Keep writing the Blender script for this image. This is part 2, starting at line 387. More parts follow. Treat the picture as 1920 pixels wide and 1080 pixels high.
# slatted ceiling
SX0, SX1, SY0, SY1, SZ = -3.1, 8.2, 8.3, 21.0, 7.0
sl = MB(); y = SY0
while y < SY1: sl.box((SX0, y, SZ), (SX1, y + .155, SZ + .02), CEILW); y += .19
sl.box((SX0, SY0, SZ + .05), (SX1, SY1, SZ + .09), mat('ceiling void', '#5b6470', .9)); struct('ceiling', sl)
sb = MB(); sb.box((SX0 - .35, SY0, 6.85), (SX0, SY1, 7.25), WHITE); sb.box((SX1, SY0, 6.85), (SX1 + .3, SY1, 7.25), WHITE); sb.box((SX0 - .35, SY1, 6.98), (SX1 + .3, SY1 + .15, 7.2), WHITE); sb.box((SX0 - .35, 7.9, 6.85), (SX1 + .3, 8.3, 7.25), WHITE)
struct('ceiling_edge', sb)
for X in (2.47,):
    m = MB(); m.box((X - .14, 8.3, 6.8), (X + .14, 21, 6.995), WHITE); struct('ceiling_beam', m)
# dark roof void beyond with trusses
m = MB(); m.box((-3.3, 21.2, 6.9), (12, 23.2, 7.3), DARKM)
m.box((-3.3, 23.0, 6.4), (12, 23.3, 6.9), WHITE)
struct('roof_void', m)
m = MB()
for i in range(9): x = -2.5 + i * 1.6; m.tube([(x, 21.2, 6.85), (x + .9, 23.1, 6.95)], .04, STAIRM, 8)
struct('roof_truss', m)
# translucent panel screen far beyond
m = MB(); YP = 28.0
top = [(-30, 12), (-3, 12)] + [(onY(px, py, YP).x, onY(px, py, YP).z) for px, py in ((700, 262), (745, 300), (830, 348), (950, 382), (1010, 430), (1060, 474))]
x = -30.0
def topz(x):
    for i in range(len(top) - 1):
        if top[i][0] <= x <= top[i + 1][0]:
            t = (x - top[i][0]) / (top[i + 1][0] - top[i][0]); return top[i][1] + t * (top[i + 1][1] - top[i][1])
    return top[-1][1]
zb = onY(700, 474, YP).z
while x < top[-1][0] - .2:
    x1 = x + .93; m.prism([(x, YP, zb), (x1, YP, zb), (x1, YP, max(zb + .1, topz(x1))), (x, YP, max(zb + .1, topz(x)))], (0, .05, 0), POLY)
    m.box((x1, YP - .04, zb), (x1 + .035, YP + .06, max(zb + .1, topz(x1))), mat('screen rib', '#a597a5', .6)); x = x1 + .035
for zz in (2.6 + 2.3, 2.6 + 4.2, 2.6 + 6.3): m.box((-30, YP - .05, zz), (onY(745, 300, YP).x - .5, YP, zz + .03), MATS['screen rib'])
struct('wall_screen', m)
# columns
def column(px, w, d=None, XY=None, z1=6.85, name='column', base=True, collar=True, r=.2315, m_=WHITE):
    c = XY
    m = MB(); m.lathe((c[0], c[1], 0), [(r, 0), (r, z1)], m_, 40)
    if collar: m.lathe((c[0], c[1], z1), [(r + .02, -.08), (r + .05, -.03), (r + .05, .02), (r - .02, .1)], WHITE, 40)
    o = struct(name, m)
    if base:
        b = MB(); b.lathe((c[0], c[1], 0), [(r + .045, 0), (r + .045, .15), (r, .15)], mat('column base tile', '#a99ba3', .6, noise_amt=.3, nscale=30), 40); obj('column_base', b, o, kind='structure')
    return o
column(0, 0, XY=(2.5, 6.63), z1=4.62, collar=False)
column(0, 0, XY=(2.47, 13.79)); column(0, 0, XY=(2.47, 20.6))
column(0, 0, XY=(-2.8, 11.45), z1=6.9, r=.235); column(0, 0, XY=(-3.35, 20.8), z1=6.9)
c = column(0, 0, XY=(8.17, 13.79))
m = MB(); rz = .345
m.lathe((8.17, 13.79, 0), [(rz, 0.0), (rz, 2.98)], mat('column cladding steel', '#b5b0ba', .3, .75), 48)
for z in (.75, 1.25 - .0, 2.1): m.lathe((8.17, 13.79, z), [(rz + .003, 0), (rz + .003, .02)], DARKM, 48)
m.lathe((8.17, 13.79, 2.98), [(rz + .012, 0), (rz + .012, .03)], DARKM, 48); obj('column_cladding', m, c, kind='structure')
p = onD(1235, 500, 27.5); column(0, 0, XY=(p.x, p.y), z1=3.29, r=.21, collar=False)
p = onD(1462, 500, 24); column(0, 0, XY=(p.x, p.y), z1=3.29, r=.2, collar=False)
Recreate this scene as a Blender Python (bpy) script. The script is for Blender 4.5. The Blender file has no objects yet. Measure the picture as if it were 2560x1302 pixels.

Description of the task:
Copy all lines from the material that include "this".

Reply to the task:
Keep writing the Blender script for this image. This is part 2, starting at line 387. More parts follow. Treat the picture as 1920 pixels wide and 1080 pixels high.
Recreate this scene as a Blender Python (bpy) script. The script is for Blender 4.5. The Blender file has no objects yet. Measure the picture as if it were 2560x1302 pixels.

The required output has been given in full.